Montclair-area authors will be touting their books tonight at a MEWS party at Fitzgerald’s 1928 pub in Glen Ridge. Come, get a beer and talk agents and Oxford commas with the likes of Dana Jennings (“Sing Me Home”), Allen St. John (“The Billion Dollar Game”) and Gail Belsky (“The List: 100 Ways to Shake Up Your Life”). The party is open to the public and features two dozen Montclair area authors who’ve had books published in 2009 and 2008. Watchung Booksellers will be there with books to buy and get autographed.
Here are some of the scribes who will be there:
Debra Galant: Fear and Yoga in New Jersey
Dana Jennings: Sing Me Home
Kristen Kemp, Breakfast at Bloomingdale’s
Christina Baker Kline, Bird in Hand
Laurie Lico Albanese: The Mysteries of Prato
Allen St.
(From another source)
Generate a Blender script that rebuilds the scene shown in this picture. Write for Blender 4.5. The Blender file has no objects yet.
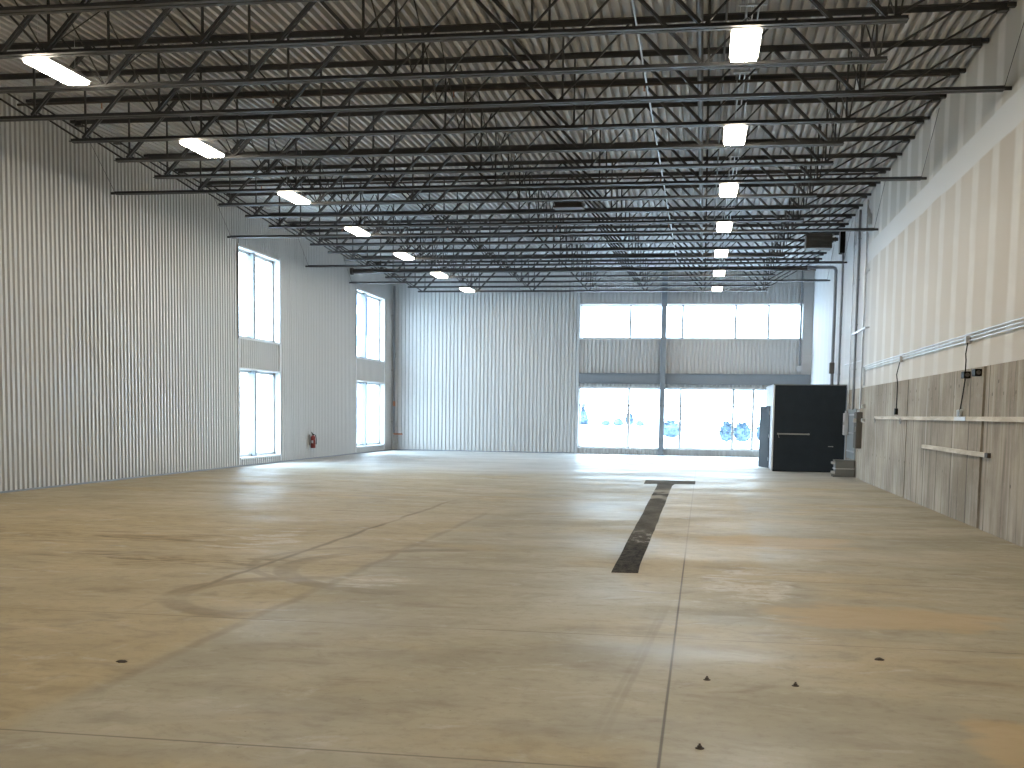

John: The Billion Dollar Game
Gail Belsky, The List: 100 Ways To Shake Up Your Life
David Sterry: Hos, Hookers, Call Girls, and Rent Boys
Pamela Redmond Satran, How Not To Act Old
Fitzgerald’s is located at 13 Herman St. in Glen Ridge. No admission charge. The party is from 7 to 9 pm.




Who in the world would want to hobnob with a bunch of writers? Writers are the worst kind of company. Read what they write, sure, that’s terrific, but the notion of listening to a room full of them whine about their royalties and their editors and god forbid prate about the “creative process” is nauseating. And have you even seen one eat?
Walleroo — I thought you were a writer. I would love to attend, but I am not fond of Fitzgerald’s (vague malaise — can’t really pinpoint why), and tonight is the Beloved New England Patriots vs. the Undefeated New Orleans Saints. Much more interesting — so crank up your under-the-porch HD TV and watch along.
“Breakfast at Bloomingdale’s?” Really?
Just try to keep the chicken tenders away from Sterry, ok?
“Just try to keep the chicken tenders away from Sterry, ok?”
Ooh! Ooh! Cold, but good! Bartender, get RoC another bowl of milk. And put it on wallerooski’s tab!
“Fear And Yoga” in New Jersey, Sing Me.
Home, Breakfast, Bloomingdale’s, Bird in Hand — The Mysteries of Prada?
The Billion Dollar Game.
100 Ways To Shake Up Your Life: Hos, Hookers, Call Girls, and Rent Boys
How Not To Act.
Old.
Please, Conan, I prefer the term hack. It’s much less pretentious and has the added advantage of being closer to the truth.
Why, some of our very own authors are left off this list!
Where can one “hobnob” and purchase works for the best of Baristanet:
“Why Everyone is a Douchebag”, by theproblemtoo.
“You Could (Make) It Up”, by ROC.
“Obama Wants to Kill Your Kids and Take Your House”, by Iceman.
“Polysyllabic Musings”, by cathar.
“Bambi II”, by the prof.
And of course,
“Does Anyone Here Know My Name?”, by laserleftymike.
“Please, Conan, I prefer the term hack…”
You drive a cab?
(This is sounding like the beginning of a Bergwood commercial. :>})
You drive a cab?
No, but I should. There’s probably more of a future in it.
And don’t forget the number one bestseller, “Knowledge? For What!” by croiagusanam.